April 8, 2025 - 7:00am

Last week, Energy Secretary Ed Miliband approved the 1,200 MW offshore wind farm, Rampion 2. The scheme will occupy approximately 196km², the size of Nottingham, off the Sussex coast. It will consist of up to 90 turbines, each taller than the Eiffel Tower.

Despite the self-congratulation from Miliband and others, this is not yet a done deal, although getting Development Consent is certainly a big step. Rampion 2 does not yet have a government subsidy secured, with the important auction round being delayed.

The delays are because the Government has launched a consultation into changing the terms of the Contracts for Difference agreements. These are agreements with renewables developers — including RWE, the German energy giant which is responsible for the Rampion schemes — which specify a “strike price” per unit of electricity generated. If the market price for electricity is below the strike price, the Government must make up the difference.

The most recent auction round cleared with strike prices above the current market price for offshore wind. (Don’t be misled by Government reports: strike prices there are always quoted in 2012 money, making them appear significantly cheaper than they are.) It is widely expected that the next rounds will have even higher prices, as supply chain inflation, and higher pricing from turbine makers bite. This is bad news for consumers already struggling under the weight of £17 billion per year in environmental levies, carbon and other energy taxes.

Miliband has set ambitious targets for the delivery of renewable generation over the next five years. Under his Clean Power 2030 Plan, he is targeting 43-50 GW of offshore wind, 27-29 GW of onshore wind and 45-47 GW of solar. This requires a huge increase in the amounts of these technologies being installed by 2030: offshore wind delivery must increase by a factor of four compared with the current rate, with onshore wind delivery increasing fivefold, and solar delivery increasing seven times over.

The only real lever Miliband has to secure anything close to these volumes is to offer ever larger subsidies to developers, in order to convince them to take on new projects. But even if he manages to secure the volumes he seeks, the ability of Britain’s creaking power grid to deliver the resulting electricity to consumers is limited.
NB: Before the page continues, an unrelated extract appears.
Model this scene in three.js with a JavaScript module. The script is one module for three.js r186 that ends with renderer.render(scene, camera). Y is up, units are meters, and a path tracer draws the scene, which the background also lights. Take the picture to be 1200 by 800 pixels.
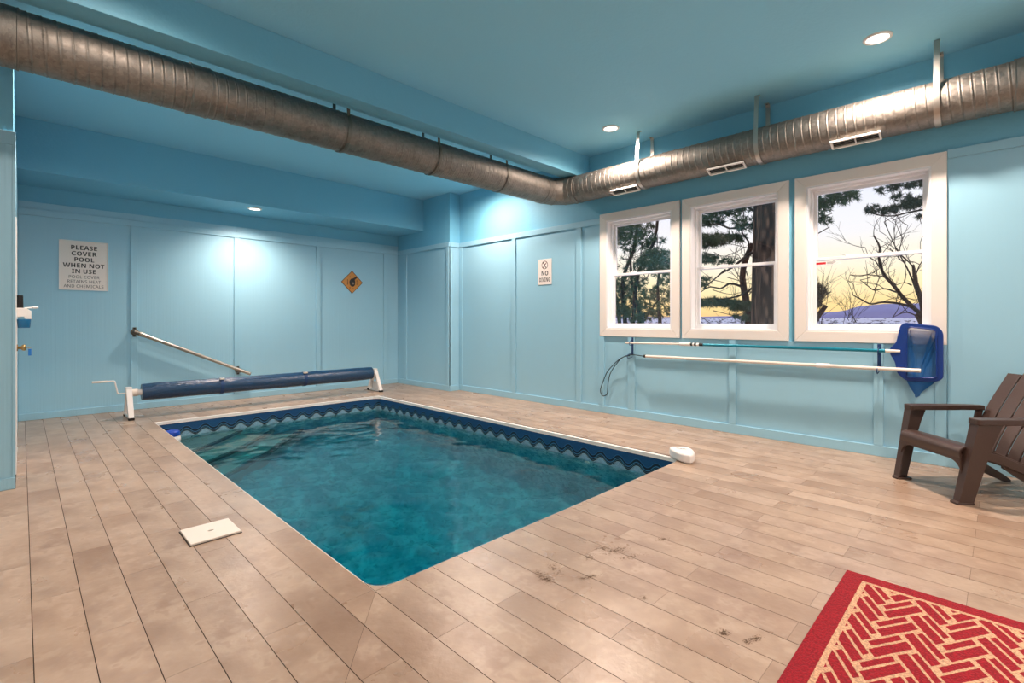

In the past decade, energy regulator Ofgem has required network operators to prioritise the connection of new renewables regardless of whether their output can be used. It has prioritised this above replacement of ageing legacy grid infrastructure, a failing that was highlighted by the recent blackout at Heathrow Airport caused by a transformer built in the Sixties caught fire in a nearby substation.

The consequence is that, for example, the Seagreen wind farm, located off the coast of Angus in the North Sea, was last year curtailed twice as much as it generated. Curtailment happens when a wind farm is able to generate electricity, but the grid has insufficient capacity to deliver it to the people who use it. The National Energy System Operator instructs the wind farm to turn down its output and a gas-fired power station closer to consumers is instructed to turn on. The National Energy System Operator is required to pay “curtailment fees” to replace lost income, which for Seagreen amounted to £65 million last year. These fees are ultimately passed on to the consumer through increased energy bills.

Rampion 2 was approved in the face of significant local opposition. But consumers across the country will have to pay for it, and when the level of Government subsidy is finally revealed, we’ll be blown away by the costs.


Kathryn Porter is an independent energy consultant at Watt-Logic.